En un artículo de Lecturas españolas (1912) se preguntaba José Martínez Ruiz, Azorín, qué le debían la literatura española y las nuevas generaciones de escritores a este “grande, honrado, infatigable, glorioso trabajador”, qué le debía España. Y el propio escritor alicantino trataba de contestar a su propia pregunta: la introducción en la novela contemporánea del realismo moderno, que estudia no solo las cosas en sí, como hacían los antiguos, sino el ambiente espiritual de las cosas, estableciendo una relación entre la realidad primera, el hecho real, visible y ostensible con la serie de causas y concausas que lo han determinado. Y completaba su respuesta con la siguiente afirmación: “…este hombre, vejado injustamente, ha revelado España a los ojos de los españoles que la desconocían; este hombre ha hecho que la palabra España no sea una abstracción, algo seco y sin vida, sino una realidad; este hombre ha dado a ideas y sentimientos que estaban flotantes, dispersos, inconexos, una firme solidaridad y unidad; este hombre, a través de su vasta, inmensa obra (…) ha reunido en un solo haz, en una sola corriente, la muchedumbre de sensaciones que andaban dispersas, que han sido creadas parcialmente, fragmentariamente en tiempos diversos”. Estas reflexiones siguen siendo válidas más de un siglo después.
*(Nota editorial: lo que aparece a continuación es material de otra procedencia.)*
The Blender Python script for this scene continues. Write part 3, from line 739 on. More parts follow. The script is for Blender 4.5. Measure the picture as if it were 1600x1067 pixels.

En palabras de Max Aub, Galdós, como Lope de Vega, asumió el espectáculo del pueblo llano y con su intuición serena, profunda y total de la realidad, se lo devolvió, como Cervantes, rehecho, artísticamente transformado. De ahí que “desde Lope ningún escritor fue tan popular, ninguno tan universal desde Cervantes”. Y todavía sigue siéndolo.
En definitiva, parafraseando a quien sí ha sido premio Nobel, Mario Vargas Llosa, diremos que la literatura de Benito Pérez Galdós no hace ni más felices, ni más buenos, ni más malos, a los lectores, simplemente los hace más lúcidos.